A Tangy Concoction of Jaggery, Mango, and Abundance

It is almost mango season. From the balcony, the street below begins to change its rhythm. Wooden carts creak into place, their surfaces slowly turning from papayas and bananas to the first arrivals of the season, juicy dodo and apple mangoes, still carrying the promise of what is to come.

That is when Ammamma ventures out, Indira in tow.

They will stop first in front of their favourite seller; allegiances have been built over years of haggling, but the cart with the best mangoes will provide the biggest draw. Ammamma’s hands, surprisingly agile despite the quiet persistence of arthritis, search for the perfect fruit. Not too ripe. Just the right weight. A certain firmness that only experience can read.

Then comes the ritual theatre of bargaining. Raised eyebrows. Curled lips. Feigned outrage. Indira, as always, delivers a perfectly timed derisive snort. The mangoes are finally bought and placed into faded woven bags, carried home like small, sun-warmed treasures.

At home, they go into the alamaari. Not quite a cupboard, not quite a shrine, but something in between. An old wooden cabinet with a metal grille, dark but breathing just enough. Over the years, it has watched everything unfold. Children growing up, laughter spilling into evenings, grief sitting quietly in corners. As the mangoes ripen, it watches its owners grow old.

A few of the firmer mangoes will be set aside, almost instinctively. In a few days, they will be cut, salted, spiced, and left to rest in jars that sit quietly in the sun. What begins as sharp and impatient will slowly deepen into something rich and complex, a mango pickle that will outlive the summer it was born in.

And the rest? They wait. Ripening. Softening. Becoming.

There is little doubt that mangoes are royals, for carpets of diminutive little neem flowers shower down to welcome them. Almost as though the intensity of the summer’s heat pours down in brilliant yellow, accompanied by a lighter sprinkling of white neem, all in anticipation of the imminent arrival of mango.

Every year, around this time, homes across Tamil Nadu and Kerala prepare to welcome something more than just a new season. In Tamil Nadu, it is “Varsha Pirappu”. In Kerala, “Vishu” meaning “equal,” marking the balance of day and night, a cosmic pause before the year unfolds again.

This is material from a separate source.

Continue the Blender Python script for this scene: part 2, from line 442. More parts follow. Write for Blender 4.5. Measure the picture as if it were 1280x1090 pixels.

Above doorways, mango and neem leaves are strung together as an invitation, a threshold marker, a quiet declaration that a new year has arrived. Inside, menus are planned with a kind of joyful seriousness. And at the heart of it all sits one ingredient, unwavering in its presence. The raw mango.

For these transitions, however, there will be no fireworks, no descending ball, no count-down chorus. They arrive gently. And at the centre of it all is a deeply personal ritual, the Kani. The first sight of the new year. A vessel filled with gold and glow. Fruits, flowers, grains, coins, and a mirror. A lit lamp that burns through the night.

And in the morning, you wake to it. Or you are led to it, eyes closed, by someone who loves you enough to choose what you will see first. Abundance. Light. Possibility.

Somewhere between then and now, things have shifted. The vessels may not always be panchalokam (combination of 5 metals). The flowers may come from a nearby store instead of a backyard tree. The kani may be smaller, quieter. But the intent remains.

A lamp is still lit. A prayer is still made. And in many homes, a humble bowl of pachadi still finds its way to the table.

The one dish that holds everything together. A reminder, served without ceremony, that the year ahead will not be one thing alone. That life, like this pachadi, refuses to be simplified.

And yet, for many of us today, these rituals exist more in memory than in practice.

We remember the taste, the feeling, the slow unfolding of a festival day, but somewhere between work, distance, and the pace of modern life, recreating it all can feel… distant. Almost like something that belongs to another time.

That distance is exactly what we’re trying to gently close at Sweet Karam Coffee. Not by reinventing tradition, but by making it easier to return to. Sometimes, it begins with something small. 

Like a jar of mango pickle left by the window, catching the afternoon sun. Oil shimmering. Spice settling slowly into the fruit. The kind of thing that quietly promises that when you’re ready, the taste you remember will still be there.

At its heart, this isn’t just about a festival. It’s about keeping a certain way of feeling alive.

Of being led, eyes closed, into a new beginning. Of tasting life in all its contradictions and still calling it good. Of holding on to the things that made us.

Puthandu Vazthukal & Vishu Ashamsakal.